The cause of action was defended by the Newell Contracting Company upon the ground that Allison was an independent contractor; and by Allison upon the ground that Glover was also an independent contractor, and that they had no control over Glover or his employee as to the manner in which they should haul the gravel, and that the engineer of the Highway Department gave directions as to spreading it, and that the collision occurred while gravel was being hauled, and not in spreading it, but that they were without authority to direct the manner in which it was hauled or spread.

The recent case of Ellis & Lewis v. Warner, 180 Ark. 20 S. W. (2d) 320, arose out of facts sufficiently similar *275to those of the instant case to be controlling as to the law upon the question whether Allison and Glover were independent contractors, and we adhere to the statement of the law there appearing, and we do not again review the authorities upon this question, as it was there fully considered. The testimony in the instant case was sufficient to present the issue for the decision of the jury whether Allison and Glover were independent contractors, and the instructions on this issue appear to conform substantially to the law as announced in the Ellis case, supra.

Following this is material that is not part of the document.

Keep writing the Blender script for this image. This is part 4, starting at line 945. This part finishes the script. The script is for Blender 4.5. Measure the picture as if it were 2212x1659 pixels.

We would therefore be constrained to affirm the judgment of the court below except for the error appearing in instructions numbered 2 and 4, given at the request of the plaintiff and over the objections of all the defendants. Instruction numbered 4 reads as follows: ‘ ‘ You are instructed that it is the law of the road that drivers in meeting each other shall bear and keep to the right in passing, and, if you find from a preponderance of the evidence in this case that the defendant, L. D. Corn, negligently and carelessly failed to bear or keep to the right when attempting to pass the plaintiff, and on account of his negligence and carelessness in so failing to keep to the right, as aforesaid, a collision resulted between the car of plaintiff and the truck driven by said defendant, and the plaintiff’s car was damaged as a result of said collision, then it will be your duty and you are instructed to find for the plaintiff.” Instruction numbered 2 is of similar purport.

These instructions undertook to tell the jury the conditions under which a verdict should be returned for the plaintiff, and they should therefore have been each com-, píete in itself. Temple Cotton Oil Co. v. Skinner, 176 Ark. 17, 2 S. W. (2d) 676.

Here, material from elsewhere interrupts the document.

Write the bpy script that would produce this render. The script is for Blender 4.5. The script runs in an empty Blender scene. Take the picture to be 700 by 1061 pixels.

These instructions told the jury under what conditions they might find the defendant Corn guilty of negligence, and then, if the collision occurred on account of this negligence, to find for the plaintiff. It was, of course, *276necessary for the jury to find that Corn was negligent before returning a verdict for the plaintiff, but this showing alone was not sufficient to support a verdict even against Corn. It was essential also that it be found that plaintiff’s negligence did not contribute to the damage to his car, and the instructions did not impose this requirement. That the instructions in this respect were erroneous is elementary law and requires no citation of authority.

For this error the judgment must be reversed, and the cause remanded for a new trial, and it is so ordered.